## BEGIN Data for this task
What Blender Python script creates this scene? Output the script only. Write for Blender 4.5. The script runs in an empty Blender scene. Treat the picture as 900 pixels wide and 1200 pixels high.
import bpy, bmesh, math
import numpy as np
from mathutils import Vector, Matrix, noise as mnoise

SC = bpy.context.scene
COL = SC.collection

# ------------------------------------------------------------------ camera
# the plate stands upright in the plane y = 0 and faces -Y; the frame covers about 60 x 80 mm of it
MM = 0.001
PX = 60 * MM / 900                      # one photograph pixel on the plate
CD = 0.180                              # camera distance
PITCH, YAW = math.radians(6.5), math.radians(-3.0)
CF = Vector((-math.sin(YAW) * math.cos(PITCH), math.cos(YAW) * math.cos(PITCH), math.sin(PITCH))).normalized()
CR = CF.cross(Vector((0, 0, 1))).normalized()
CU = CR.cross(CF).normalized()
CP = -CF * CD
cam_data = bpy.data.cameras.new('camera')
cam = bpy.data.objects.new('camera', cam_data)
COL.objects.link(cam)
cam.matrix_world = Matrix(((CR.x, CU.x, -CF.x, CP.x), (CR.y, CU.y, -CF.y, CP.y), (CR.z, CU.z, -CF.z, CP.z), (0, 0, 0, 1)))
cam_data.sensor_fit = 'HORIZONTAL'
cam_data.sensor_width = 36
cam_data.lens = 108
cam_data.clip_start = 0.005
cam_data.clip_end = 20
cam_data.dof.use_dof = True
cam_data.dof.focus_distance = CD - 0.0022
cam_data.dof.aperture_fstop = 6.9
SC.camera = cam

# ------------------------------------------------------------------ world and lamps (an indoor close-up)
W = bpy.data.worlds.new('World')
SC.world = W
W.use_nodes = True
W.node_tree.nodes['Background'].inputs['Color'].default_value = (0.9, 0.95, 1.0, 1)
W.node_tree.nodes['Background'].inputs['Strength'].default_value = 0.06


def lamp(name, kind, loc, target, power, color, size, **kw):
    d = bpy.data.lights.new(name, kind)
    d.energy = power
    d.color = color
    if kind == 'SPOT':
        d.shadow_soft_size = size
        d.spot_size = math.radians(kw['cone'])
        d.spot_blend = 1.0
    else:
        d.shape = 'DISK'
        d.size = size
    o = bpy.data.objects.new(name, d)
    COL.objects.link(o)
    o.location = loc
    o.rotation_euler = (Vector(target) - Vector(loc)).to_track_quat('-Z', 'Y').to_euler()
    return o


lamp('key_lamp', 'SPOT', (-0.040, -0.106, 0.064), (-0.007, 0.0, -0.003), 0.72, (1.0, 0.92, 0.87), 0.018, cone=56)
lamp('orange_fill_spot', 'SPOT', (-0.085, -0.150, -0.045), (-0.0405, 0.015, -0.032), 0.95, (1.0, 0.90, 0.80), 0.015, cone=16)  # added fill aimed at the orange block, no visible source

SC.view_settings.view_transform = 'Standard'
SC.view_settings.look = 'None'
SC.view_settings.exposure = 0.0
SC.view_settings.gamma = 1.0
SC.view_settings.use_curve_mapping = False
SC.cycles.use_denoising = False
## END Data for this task
## BEGIN Data for this task
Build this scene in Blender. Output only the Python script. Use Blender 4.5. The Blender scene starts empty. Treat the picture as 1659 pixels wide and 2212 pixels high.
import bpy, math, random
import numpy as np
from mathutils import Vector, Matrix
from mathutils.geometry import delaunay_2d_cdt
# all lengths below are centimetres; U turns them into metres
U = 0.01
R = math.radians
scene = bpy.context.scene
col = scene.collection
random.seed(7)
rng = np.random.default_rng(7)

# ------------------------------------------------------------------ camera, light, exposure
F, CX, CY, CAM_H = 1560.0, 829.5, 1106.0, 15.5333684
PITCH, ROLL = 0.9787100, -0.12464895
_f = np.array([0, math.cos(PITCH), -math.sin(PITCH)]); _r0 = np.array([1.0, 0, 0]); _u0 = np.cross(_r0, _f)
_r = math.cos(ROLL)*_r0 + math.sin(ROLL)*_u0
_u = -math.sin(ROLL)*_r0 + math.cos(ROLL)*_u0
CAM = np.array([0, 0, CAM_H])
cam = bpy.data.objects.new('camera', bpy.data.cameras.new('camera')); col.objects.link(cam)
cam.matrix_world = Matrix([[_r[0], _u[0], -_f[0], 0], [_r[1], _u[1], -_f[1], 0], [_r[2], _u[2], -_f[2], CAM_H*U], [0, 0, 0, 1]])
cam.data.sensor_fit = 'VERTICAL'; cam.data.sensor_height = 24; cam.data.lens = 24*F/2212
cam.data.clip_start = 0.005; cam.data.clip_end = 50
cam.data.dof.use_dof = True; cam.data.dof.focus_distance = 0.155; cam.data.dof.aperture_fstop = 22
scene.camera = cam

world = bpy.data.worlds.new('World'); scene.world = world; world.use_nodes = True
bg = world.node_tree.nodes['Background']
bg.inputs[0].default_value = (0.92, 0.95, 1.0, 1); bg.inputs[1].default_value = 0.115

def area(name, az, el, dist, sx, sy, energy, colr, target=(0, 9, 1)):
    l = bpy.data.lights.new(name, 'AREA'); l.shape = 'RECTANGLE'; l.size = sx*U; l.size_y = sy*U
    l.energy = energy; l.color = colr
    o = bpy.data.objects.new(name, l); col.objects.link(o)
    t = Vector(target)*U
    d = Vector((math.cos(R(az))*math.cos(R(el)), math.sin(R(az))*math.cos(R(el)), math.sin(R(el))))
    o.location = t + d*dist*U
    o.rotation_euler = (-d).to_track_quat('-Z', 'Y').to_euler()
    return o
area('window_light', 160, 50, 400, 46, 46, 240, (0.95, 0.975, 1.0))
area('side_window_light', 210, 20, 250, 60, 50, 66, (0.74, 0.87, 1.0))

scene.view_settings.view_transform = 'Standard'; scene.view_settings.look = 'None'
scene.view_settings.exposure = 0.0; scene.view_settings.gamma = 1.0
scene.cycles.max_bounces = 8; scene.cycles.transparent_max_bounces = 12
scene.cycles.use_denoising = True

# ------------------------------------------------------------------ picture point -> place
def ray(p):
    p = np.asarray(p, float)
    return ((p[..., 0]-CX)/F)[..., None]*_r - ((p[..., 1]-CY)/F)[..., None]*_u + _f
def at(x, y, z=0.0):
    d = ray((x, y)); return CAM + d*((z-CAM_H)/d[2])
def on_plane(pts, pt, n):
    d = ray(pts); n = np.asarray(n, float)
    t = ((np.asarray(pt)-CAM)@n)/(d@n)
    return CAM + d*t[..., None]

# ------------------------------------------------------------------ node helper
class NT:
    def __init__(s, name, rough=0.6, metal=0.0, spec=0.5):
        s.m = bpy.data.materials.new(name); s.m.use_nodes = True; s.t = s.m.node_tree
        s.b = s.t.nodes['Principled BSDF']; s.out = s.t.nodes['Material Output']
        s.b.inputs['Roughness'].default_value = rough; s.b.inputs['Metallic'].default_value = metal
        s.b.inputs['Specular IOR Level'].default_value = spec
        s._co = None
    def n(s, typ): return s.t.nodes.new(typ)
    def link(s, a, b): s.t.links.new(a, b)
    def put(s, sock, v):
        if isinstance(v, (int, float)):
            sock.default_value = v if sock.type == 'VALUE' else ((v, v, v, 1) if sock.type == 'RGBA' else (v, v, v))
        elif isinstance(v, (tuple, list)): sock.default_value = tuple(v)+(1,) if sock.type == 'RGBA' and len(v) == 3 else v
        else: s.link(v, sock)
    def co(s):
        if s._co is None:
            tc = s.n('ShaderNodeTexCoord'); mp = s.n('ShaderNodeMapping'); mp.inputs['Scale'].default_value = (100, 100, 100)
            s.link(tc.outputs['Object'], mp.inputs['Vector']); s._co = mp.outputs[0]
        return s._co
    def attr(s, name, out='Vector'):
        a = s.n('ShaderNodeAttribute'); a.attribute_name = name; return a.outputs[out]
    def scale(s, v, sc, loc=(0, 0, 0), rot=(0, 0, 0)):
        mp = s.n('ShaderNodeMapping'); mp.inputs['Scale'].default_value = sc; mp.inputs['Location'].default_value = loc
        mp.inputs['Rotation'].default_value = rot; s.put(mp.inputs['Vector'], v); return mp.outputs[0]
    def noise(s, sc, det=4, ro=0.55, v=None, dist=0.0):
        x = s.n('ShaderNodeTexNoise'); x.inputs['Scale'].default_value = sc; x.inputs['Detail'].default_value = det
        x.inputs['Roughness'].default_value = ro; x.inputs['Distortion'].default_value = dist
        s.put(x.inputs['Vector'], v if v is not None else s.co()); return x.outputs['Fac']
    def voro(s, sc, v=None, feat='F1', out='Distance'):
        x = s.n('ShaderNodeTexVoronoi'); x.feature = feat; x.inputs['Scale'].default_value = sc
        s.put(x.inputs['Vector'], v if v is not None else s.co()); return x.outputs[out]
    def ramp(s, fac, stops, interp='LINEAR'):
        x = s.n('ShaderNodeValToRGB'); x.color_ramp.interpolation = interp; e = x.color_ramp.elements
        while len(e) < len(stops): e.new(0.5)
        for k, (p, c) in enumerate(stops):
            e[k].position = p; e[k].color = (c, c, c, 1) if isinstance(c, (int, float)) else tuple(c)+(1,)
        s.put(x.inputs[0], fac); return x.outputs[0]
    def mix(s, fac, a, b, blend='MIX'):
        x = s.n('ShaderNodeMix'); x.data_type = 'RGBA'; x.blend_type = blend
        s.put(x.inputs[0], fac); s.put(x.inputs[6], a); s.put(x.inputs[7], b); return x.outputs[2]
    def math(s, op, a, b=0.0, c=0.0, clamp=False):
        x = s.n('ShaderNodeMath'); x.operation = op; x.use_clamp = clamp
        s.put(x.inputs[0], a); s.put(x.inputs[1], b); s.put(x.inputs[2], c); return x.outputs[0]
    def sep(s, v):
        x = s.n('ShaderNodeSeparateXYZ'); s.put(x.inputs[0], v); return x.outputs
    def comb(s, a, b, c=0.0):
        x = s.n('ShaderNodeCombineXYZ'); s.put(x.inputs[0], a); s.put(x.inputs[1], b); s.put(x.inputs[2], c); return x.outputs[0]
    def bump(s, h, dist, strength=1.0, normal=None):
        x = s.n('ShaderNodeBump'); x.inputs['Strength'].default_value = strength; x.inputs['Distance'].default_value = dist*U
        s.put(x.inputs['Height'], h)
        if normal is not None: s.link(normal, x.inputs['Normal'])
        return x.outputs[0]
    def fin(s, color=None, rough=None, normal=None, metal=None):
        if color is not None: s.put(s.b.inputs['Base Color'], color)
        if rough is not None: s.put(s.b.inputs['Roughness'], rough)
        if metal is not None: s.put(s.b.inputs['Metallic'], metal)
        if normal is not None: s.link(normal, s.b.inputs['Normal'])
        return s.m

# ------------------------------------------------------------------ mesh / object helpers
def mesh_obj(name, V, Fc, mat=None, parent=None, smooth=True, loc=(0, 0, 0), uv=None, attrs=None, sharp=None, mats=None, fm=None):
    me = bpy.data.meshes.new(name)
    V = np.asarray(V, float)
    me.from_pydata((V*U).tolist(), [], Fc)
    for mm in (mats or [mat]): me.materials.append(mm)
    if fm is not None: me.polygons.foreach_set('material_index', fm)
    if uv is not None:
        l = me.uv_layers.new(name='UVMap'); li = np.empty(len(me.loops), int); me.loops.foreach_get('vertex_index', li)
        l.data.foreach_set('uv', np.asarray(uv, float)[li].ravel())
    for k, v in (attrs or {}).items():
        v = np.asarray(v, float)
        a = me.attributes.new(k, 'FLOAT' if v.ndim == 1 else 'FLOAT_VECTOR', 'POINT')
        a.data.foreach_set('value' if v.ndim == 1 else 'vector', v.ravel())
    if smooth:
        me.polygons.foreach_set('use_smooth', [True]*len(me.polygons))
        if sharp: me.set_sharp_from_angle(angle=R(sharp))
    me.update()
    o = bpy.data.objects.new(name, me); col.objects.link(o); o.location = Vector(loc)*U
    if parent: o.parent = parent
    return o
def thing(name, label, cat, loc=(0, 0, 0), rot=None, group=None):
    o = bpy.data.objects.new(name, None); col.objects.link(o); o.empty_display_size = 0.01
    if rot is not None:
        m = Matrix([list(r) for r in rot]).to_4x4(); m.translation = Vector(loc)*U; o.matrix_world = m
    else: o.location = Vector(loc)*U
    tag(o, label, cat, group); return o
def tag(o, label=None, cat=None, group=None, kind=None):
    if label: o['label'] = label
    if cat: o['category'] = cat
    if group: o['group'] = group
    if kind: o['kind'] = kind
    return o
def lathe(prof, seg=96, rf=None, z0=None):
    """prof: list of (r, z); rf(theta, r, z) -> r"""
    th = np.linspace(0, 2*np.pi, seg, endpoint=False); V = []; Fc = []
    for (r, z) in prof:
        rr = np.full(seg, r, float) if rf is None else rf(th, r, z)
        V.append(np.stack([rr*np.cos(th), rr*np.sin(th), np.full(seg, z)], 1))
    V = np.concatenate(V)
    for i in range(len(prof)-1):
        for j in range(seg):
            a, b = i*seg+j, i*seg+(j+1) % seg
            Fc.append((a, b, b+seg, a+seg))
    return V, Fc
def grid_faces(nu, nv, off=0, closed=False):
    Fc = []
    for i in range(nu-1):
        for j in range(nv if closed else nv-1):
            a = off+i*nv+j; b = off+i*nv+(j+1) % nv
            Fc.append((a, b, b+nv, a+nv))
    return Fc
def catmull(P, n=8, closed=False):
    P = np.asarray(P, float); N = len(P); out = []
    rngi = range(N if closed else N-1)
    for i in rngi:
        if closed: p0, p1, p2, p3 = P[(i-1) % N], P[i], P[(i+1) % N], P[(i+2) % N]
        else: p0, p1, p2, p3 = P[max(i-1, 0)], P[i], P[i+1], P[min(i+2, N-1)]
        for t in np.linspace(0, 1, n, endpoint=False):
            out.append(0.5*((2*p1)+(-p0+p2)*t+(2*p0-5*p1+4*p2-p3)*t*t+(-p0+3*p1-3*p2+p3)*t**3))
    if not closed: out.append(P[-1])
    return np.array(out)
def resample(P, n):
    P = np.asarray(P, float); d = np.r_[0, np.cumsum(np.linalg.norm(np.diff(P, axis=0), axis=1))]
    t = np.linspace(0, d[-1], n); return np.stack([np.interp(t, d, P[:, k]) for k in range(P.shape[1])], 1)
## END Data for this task
Set problem.
Pick out each line above that includes "picture" and show it.

The answer.
What Blender Python script creates this scene? Output the script only. Write for Blender 4.5. The script runs in an empty Blender scene. Treat the picture as 900 pixels wide and 1200 pixels high.
Build this scene in Blender. Output only the Python script. Use Blender 4.5. The Blender scene starts empty. Treat the picture as 1659 pixels wide and 2212 pixels high.
# ------------------------------------------------------------------ picture point -> place